GOAL
Could you give the data below again, exactly and completely?
[start]
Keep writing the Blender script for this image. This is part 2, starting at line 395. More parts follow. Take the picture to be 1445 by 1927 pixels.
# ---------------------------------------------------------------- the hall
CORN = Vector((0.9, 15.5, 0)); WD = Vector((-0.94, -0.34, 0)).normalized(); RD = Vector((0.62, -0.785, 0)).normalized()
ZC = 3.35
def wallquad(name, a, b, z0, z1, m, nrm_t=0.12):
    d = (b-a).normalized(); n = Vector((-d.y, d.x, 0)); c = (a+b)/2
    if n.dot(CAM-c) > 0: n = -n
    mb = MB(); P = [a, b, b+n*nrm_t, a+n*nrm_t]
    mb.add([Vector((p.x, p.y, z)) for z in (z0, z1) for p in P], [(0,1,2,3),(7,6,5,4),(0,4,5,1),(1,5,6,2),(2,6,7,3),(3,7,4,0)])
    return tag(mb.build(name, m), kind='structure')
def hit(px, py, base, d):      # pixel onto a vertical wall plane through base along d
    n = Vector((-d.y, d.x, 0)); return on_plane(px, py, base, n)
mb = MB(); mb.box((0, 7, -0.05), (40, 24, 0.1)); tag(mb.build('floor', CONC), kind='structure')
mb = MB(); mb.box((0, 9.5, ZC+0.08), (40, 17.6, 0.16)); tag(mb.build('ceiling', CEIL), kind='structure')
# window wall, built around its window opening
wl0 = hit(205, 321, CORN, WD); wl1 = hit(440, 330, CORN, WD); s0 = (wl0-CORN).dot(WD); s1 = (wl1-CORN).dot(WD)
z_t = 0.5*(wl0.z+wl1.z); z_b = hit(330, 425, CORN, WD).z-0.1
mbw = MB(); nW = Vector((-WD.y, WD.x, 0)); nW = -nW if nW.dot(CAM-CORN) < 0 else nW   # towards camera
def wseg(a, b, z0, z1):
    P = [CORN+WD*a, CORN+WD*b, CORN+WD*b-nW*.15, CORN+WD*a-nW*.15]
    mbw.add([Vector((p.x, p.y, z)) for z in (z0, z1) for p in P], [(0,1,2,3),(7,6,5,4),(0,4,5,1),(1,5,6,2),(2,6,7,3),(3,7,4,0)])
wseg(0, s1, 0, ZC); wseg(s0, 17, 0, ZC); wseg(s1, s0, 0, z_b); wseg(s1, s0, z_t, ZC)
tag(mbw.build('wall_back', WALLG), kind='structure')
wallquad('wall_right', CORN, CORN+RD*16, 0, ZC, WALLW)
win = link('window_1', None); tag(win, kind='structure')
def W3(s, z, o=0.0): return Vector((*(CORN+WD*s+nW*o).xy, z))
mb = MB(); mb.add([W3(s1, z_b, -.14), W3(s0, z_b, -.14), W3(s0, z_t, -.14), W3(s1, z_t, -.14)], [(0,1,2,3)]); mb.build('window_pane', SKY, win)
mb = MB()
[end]
EXPECTED ANSWER
Keep writing the Blender script for this image. This is part 2, starting at line 395. More parts follow. Take the picture to be 1445 by 1927 pixels.
# ---------------------------------------------------------------- the hall
CORN = Vector((0.9, 15.5, 0)); WD = Vector((-0.94, -0.34, 0)).normalized(); RD = Vector((0.62, -0.785, 0)).normalized()
ZC = 3.35
def wallquad(name, a, b, z0, z1, m, nrm_t=0.12):
    d = (b-a).normalized(); n = Vector((-d.y, d.x, 0)); c = (a+b)/2
    if n.dot(CAM-c) > 0: n = -n
    mb = MB(); P = [a, b, b+n*nrm_t, a+n*nrm_t]
    mb.add([Vector((p.x, p.y, z)) for z in (z0, z1) for p in P], [(0,1,2,3),(7,6,5,4),(0,4,5,1),(1,5,6,2),(2,6,7,3),(3,7,4,0)])
    return tag(mb.build(name, m), kind='structure')
def hit(px, py, base, d):      # pixel onto a vertical wall plane through base along d
    n = Vector((-d.y, d.x, 0)); return on_plane(px, py, base, n)
mb = MB(); mb.box((0, 7, -0.05), (40, 24, 0.1)); tag(mb.build('floor', CONC), kind='structure')
mb = MB(); mb.box((0, 9.5, ZC+0.08), (40, 17.6, 0.16)); tag(mb.build('ceiling', CEIL), kind='structure')
# window wall, built around its window opening
wl0 = hit(205, 321, CORN, WD); wl1 = hit(440, 330, CORN, WD); s0 = (wl0-CORN).dot(WD); s1 = (wl1-CORN).dot(WD)
z_t = 0.5*(wl0.z+wl1.z); z_b = hit(330, 425, CORN, WD).z-0.1
mbw = MB(); nW = Vector((-WD.y, WD.x, 0)); nW = -nW if nW.dot(CAM-CORN) < 0 else nW   # towards camera
def wseg(a, b, z0, z1):
    P = [CORN+WD*a, CORN+WD*b, CORN+WD*b-nW*.15, CORN+WD*a-nW*.15]
    mbw.add([Vector((p.x, p.y, z)) for z in (z0, z1) for p in P], [(0,1,2,3),(7,6,5,4),(0,4,5,1),(1,5,6,2),(2,6,7,3),(3,7,4,0)])
wseg(0, s1, 0, ZC); wseg(s0, 17, 0, ZC); wseg(s1, s0, 0, z_b); wseg(s1, s0, z_t, ZC)
tag(mbw.build('wall_back', WALLG), kind='structure')
wallquad('wall_right', CORN, CORN+RD*16, 0, ZC, WALLW)
win = link('window_1', None); tag(win, kind='structure')
def W3(s, z, o=0.0): return Vector((*(CORN+WD*s+nW*o).xy, z))
mb = MB(); mb.add([W3(s1, z_b, -.14), W3(s0, z_b, -.14), W3(s0, z_t, -.14), W3(s1, z_t, -.14)], [(0,1,2,3)]); mb.build('window_pane', SKY, win)
mb = MB()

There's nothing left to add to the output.